RECORDED INFORMATION
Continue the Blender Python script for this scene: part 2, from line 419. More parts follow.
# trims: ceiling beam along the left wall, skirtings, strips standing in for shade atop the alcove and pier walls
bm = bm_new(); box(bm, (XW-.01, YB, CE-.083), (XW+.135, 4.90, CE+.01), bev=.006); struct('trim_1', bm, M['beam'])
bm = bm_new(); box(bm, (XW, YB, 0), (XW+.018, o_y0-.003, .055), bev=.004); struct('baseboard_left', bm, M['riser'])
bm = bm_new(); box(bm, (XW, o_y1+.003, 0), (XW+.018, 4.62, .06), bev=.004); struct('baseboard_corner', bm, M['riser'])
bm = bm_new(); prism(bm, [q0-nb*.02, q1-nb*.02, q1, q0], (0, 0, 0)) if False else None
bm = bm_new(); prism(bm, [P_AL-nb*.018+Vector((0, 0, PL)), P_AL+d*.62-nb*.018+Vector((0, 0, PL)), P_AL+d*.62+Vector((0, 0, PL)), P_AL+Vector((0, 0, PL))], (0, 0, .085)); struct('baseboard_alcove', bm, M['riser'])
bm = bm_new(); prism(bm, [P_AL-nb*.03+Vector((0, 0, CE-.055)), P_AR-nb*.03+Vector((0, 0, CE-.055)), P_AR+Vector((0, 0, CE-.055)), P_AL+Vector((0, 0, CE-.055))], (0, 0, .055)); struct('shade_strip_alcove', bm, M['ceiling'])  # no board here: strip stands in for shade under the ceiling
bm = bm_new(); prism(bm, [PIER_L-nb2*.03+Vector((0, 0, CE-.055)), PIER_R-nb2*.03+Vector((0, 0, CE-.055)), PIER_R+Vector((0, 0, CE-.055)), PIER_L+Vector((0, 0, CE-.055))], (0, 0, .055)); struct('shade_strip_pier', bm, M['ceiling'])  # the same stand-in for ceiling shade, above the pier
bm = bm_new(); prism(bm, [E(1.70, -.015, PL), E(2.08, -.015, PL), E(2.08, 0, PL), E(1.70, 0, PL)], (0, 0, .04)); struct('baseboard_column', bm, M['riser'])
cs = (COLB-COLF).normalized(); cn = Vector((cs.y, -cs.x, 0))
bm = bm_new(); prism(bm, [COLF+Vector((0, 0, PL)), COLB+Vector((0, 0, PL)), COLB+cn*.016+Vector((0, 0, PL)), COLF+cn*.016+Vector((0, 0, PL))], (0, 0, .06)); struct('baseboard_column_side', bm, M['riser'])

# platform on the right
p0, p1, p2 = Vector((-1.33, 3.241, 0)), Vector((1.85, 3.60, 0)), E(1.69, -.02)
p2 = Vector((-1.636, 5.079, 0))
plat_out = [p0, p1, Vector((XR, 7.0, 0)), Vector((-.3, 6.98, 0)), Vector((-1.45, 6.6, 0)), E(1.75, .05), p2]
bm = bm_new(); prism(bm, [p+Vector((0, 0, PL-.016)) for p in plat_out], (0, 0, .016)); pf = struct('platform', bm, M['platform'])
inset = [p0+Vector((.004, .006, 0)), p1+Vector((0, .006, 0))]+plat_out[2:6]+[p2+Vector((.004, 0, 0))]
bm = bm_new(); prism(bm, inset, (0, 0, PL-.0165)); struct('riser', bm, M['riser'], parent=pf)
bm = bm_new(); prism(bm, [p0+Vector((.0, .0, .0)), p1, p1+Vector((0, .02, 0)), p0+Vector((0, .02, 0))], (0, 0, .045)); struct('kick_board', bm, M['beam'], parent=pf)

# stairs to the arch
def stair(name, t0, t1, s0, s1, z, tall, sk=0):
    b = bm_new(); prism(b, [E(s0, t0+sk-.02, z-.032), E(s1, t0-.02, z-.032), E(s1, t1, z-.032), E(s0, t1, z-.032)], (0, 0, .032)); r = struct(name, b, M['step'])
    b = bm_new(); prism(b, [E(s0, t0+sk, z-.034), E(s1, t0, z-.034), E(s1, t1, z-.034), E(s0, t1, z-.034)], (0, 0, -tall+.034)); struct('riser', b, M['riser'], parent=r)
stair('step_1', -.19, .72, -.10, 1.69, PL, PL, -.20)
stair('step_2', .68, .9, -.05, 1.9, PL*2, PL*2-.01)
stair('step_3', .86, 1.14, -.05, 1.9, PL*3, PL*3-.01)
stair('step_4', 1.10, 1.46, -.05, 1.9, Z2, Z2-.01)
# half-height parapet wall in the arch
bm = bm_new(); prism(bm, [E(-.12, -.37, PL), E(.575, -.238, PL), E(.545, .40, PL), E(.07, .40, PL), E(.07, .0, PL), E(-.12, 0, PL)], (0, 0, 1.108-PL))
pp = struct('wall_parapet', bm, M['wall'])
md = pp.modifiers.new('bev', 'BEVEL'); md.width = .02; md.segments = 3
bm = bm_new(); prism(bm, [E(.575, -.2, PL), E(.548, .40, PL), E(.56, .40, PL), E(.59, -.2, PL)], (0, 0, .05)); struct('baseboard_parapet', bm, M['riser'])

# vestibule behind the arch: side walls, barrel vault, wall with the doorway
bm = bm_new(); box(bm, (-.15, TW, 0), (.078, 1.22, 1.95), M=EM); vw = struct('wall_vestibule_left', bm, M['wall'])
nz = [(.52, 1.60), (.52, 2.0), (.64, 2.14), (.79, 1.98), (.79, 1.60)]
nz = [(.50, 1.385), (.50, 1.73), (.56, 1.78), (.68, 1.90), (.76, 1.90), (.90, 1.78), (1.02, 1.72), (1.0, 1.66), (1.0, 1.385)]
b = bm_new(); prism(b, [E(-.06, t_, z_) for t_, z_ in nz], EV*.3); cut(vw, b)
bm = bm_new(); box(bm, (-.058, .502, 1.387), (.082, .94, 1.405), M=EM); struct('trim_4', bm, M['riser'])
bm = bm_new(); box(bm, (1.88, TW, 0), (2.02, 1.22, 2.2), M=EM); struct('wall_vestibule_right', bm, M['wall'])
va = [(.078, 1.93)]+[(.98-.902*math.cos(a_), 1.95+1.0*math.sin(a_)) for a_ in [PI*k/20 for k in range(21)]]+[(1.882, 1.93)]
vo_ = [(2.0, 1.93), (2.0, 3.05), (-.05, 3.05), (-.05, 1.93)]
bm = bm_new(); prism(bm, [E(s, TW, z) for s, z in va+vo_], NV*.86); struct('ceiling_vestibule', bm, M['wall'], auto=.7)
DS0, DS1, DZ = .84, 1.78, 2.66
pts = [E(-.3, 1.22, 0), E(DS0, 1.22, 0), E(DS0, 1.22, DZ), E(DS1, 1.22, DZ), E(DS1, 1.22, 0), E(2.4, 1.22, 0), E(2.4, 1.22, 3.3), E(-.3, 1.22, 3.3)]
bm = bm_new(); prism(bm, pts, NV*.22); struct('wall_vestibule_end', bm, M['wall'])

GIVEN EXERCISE
Starting at the line that contains "bm = bm_new(); prism(bm, inset, (0, 0, PL-.0165));" and ending at the line that contains "struct('baseboard_parapet', bm, M['riser'])", repeat each line exactly, both ends included, and nothing else.

EXERCISE RESULT
bm = bm_new(); prism(bm, inset, (0, 0, PL-.0165)); struct('riser', bm, M['riser'], parent=pf)
bm = bm_new(); prism(bm, [p0+Vector((.0, .0, .0)), p1, p1+Vector((0, .02, 0)), p0+Vector((0, .02, 0))], (0, 0, .045)); struct('kick_board', bm, M['beam'], parent=pf)

# stairs to the arch
def stair(name, t0, t1, s0, s1, z, tall, sk=0):
    b = bm_new(); prism(b, [E(s0, t0+sk-.02, z-.032), E(s1, t0-.02, z-.032), E(s1, t1, z-.032), E(s0, t1, z-.032)], (0, 0, .032)); r = struct(name, b, M['step'])
    b = bm_new(); prism(b, [E(s0, t0+sk, z-.034), E(s1, t0, z-.034), E(s1, t1, z-.034), E(s0, t1, z-.034)], (0, 0, -tall+.034)); struct('riser', b, M['riser'], parent=r)
stair('step_1', -.19, .72, -.10, 1.69, PL, PL, -.20)
stair('step_2', .68, .9, -.05, 1.9, PL*2, PL*2-.01)
stair('step_3', .86, 1.14, -.05, 1.9, PL*3, PL*3-.01)
stair('step_4', 1.10, 1.46, -.05, 1.9, Z2, Z2-.01)
# half-height parapet wall in the arch
bm = bm_new(); prism(bm, [E(-.12, -.37, PL), E(.575, -.238, PL), E(.545, .40, PL), E(.07, .40, PL), E(.07, .0, PL), E(-.12, 0, PL)], (0, 0, 1.108-PL))
pp = struct('wall_parapet', bm, M['wall'])
md = pp.modifiers.new('bev', 'BEVEL'); md.width = .02; md.segments = 3
bm = bm_new(); prism(bm, [E(.575, -.2, PL), E(.548, .40, PL), E(.56, .40, PL), E(.59, -.2, PL)], (0, 0, .05)); struct('baseboard_parapet', bm, M['riser'])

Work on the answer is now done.